Meteor_demod supports live decoding with the help of rtl_fm or
rx_fm!
Here's how to get it working:
For the purposes of this tutorial, rtl_fm will be used, but rx_fm can be
substituted where appropriate.
First off, you need to create a named pipe. This is simply what the name implies:
a pipe for data. You send data in from one side, and it comes out from the
other. It's going to be used to let rtl_fm and meteor_demod exchange samples:
mkfifo /tmp/meteor_iq
Then, you can start up meteor_demod, telling it to read the raw samples from
this pipe. Note the -s flag; it must be passed because the stream coming from
rtl_fm doesn't specify a sampling rate, so you need to set it manually:
meteor_demod -s 140000 /tmp/meteor_iq
This command will seem to hang, but that's expected. The pipe doesn't open until both the sender and the receiver are connected to it.
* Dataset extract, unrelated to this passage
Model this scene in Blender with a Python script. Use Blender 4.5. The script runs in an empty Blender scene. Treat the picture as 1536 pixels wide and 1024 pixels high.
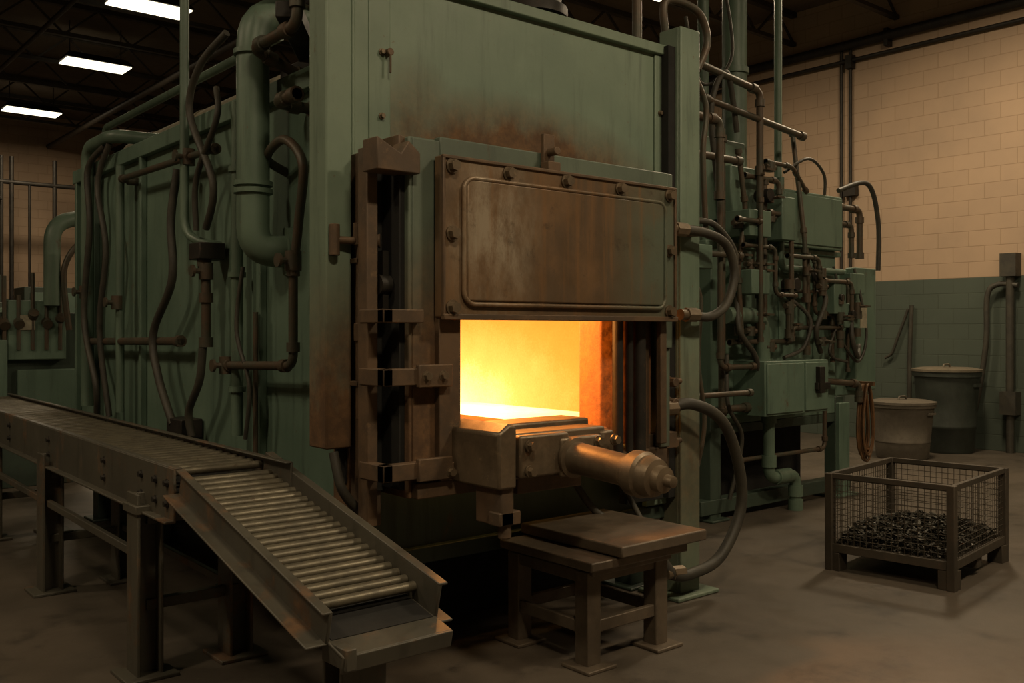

So finally, you can start up rtl_fm to capture the live data and send the raw IQ
stream into the named pipe. Open another terminal and type in:
rtl_fm -M raw -s 140000 -f 137.9M -E dc -g <gain> -p <ppm> /tmp/meteor_iq
At this point, meteor_demod's ui should pop up inside the first terminal, and
the constellation diagram should stabilize within 10~15 seconds.
Once the pass is over, stop the decoding by pressing q: rtl_fm will terminate
as well. The named pipe can now be deleted as if it were any other regular file:
rm /tmp/meteor_iq
You can experiment with the sampling rate, as long as you make sure both rtl_fm
and meteor_demod are using the same rate.